> _WORK INSTRUCTIONS_:
How do the records below read from their first line through the line containing "from mathutils import Vector, Matrix"? Write those lines out exactly.

[Records with scene code]
——————

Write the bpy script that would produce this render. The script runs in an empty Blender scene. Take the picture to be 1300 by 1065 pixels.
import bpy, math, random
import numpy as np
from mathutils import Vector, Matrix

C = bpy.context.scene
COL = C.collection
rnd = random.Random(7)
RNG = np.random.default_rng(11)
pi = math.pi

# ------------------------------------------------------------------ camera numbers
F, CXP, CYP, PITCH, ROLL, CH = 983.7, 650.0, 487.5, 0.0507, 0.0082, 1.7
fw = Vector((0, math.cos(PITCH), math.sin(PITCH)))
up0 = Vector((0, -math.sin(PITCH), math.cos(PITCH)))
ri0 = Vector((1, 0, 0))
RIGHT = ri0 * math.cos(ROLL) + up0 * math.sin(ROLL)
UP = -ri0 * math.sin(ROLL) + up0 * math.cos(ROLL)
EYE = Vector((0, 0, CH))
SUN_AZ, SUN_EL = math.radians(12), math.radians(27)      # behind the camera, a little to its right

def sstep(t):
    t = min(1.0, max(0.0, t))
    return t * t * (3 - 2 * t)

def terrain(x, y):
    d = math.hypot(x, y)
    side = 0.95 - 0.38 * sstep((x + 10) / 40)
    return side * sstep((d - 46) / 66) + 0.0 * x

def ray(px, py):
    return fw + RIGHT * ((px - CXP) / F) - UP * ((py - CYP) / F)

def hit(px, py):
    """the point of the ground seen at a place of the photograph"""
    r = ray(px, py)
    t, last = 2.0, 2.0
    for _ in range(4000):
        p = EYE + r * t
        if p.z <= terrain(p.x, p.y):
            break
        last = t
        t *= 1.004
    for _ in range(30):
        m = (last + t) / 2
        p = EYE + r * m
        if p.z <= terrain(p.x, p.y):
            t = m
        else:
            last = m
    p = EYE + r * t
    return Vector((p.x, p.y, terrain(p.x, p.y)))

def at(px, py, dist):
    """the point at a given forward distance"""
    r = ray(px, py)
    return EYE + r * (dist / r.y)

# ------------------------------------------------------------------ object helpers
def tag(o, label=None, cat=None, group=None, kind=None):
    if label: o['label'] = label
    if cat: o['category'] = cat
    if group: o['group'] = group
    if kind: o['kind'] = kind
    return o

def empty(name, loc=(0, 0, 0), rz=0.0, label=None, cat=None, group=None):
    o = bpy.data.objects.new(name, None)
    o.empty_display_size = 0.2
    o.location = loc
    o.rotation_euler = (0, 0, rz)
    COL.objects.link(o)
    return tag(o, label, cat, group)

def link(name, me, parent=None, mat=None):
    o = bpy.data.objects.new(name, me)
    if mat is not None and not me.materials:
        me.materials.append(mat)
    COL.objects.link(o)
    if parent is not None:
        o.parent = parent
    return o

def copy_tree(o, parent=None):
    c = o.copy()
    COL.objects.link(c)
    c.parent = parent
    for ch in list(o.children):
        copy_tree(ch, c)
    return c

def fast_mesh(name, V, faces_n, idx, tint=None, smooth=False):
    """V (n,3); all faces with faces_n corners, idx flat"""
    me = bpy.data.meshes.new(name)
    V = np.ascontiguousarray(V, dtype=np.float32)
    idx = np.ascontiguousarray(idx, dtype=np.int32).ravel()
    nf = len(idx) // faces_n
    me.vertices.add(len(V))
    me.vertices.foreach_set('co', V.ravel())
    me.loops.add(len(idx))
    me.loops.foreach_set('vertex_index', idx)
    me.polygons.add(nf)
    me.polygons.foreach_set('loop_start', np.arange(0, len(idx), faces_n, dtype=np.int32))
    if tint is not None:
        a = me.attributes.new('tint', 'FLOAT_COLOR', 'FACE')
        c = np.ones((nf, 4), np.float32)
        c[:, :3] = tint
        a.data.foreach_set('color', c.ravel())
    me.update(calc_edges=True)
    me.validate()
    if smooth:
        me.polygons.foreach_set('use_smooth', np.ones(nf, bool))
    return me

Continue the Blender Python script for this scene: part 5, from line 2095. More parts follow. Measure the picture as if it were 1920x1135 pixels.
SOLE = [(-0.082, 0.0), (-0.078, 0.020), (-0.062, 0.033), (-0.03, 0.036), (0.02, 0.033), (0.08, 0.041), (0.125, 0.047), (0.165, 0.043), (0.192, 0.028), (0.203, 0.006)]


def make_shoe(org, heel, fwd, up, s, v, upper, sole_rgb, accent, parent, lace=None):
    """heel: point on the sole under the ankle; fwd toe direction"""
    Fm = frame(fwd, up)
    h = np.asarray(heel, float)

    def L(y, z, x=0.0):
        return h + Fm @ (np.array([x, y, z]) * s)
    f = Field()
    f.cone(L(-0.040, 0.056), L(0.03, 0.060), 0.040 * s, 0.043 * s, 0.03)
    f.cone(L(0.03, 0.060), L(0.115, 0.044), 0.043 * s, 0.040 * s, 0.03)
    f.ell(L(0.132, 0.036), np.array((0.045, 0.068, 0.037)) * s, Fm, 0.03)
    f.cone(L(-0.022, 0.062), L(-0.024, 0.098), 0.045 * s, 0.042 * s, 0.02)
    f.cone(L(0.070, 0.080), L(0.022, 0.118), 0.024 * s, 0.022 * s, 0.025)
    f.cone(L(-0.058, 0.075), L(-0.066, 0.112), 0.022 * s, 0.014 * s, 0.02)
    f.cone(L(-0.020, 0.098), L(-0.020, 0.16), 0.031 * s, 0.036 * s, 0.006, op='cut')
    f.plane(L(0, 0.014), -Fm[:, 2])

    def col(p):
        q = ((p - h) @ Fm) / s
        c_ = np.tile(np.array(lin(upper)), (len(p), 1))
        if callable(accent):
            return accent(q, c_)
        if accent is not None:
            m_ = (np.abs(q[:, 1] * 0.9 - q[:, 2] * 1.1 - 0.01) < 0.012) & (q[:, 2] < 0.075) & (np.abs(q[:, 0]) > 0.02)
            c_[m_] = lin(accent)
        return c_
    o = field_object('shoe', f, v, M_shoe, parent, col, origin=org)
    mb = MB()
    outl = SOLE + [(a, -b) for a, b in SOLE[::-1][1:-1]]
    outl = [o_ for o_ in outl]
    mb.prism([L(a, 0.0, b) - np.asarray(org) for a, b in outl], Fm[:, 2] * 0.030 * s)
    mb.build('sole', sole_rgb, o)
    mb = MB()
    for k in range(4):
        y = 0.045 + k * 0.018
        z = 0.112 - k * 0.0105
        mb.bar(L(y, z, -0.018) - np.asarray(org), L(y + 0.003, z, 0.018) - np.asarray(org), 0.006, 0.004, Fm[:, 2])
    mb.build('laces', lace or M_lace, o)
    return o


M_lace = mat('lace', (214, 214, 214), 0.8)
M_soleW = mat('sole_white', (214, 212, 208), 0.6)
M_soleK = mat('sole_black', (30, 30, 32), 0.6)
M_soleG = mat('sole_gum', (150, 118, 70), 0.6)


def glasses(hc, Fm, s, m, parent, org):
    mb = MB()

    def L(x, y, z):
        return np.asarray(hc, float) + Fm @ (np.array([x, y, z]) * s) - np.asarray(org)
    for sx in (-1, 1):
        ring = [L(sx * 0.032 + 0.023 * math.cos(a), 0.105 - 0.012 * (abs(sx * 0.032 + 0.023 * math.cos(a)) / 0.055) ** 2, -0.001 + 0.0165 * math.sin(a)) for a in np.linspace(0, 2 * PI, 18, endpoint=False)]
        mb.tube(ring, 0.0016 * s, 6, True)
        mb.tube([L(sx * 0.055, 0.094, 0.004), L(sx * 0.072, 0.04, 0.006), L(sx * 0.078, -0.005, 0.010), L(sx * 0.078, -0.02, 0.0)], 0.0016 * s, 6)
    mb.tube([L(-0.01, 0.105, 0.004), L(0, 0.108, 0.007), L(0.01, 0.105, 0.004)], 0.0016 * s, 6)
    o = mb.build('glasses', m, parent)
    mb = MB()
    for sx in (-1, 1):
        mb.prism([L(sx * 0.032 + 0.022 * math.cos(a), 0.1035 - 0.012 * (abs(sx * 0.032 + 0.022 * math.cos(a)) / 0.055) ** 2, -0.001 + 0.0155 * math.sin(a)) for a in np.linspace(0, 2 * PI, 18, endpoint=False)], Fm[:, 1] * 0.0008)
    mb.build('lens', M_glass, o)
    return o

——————

> _PROBLEM SOLUTION_:
Write the bpy script that would produce this render. The script runs in an empty Blender scene. Take the picture to be 1300 by 1065 pixels.
import bpy, math, random
import numpy as np
from mathutils import Vector, Matrix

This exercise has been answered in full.